Computerized maintenance management system (CMMS)

What additional technology component should CPOs consider using to manage the non-functional requirements (reliability, availability, scalability, security, durability, and operability) of their EV charging infrastructure?

A computerized maintenance management system (CMMS) addresses these requirements. It is a work order management system for the repair and preventative maintenance of business-critical assets, including EV charging stations and the eco-system of assets around the chargers, such as lighting, canopy, battery storage etc.

A CMMS provides value in tracking supplier SLAs, the lifecycle of assets to plan for future capital asset budgets, repair and maintenance costs, and enabling a compliance task audit trail.

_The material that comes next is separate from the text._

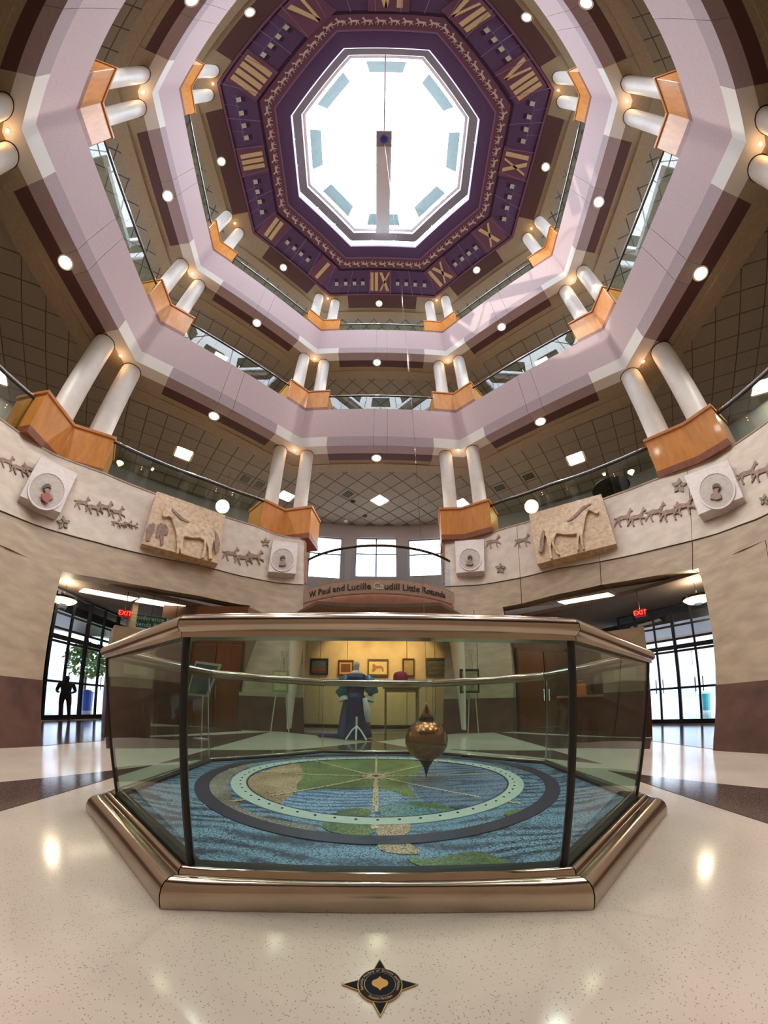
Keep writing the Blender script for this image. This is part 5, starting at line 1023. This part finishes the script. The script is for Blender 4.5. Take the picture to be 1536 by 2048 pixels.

While a chief information officer may be concerned with the CSMS and mobile app components, the operations director and the CFO are more concerned with the data insights from the maintenance management system. The finance and operations teams may want to track the capital cost of an asset, from purchase through to the end of its lifecycle. The procurement team will want to see the history of a supplier meeting its SLAs at contract renewal date.  

With automated asset aging reports, the CFO has visibility of next year’s charger station asset replacement budget (without hours of manual spreadsheet wrangling). And the operations team, who understands that a surprise break/fix repair can be costly in downtime (and brand reputation), can use a CMMS to schedule planned preventative maintenance during non-peak operational hours, resulting in a reduction in EV charging station downtime.

Once these components are integrated, this technology stack will enable new forms of automation, data-driven business decisions and incremental innovations, all of which are essential to becoming a competitive and high-growth industry leader in EV charging networks.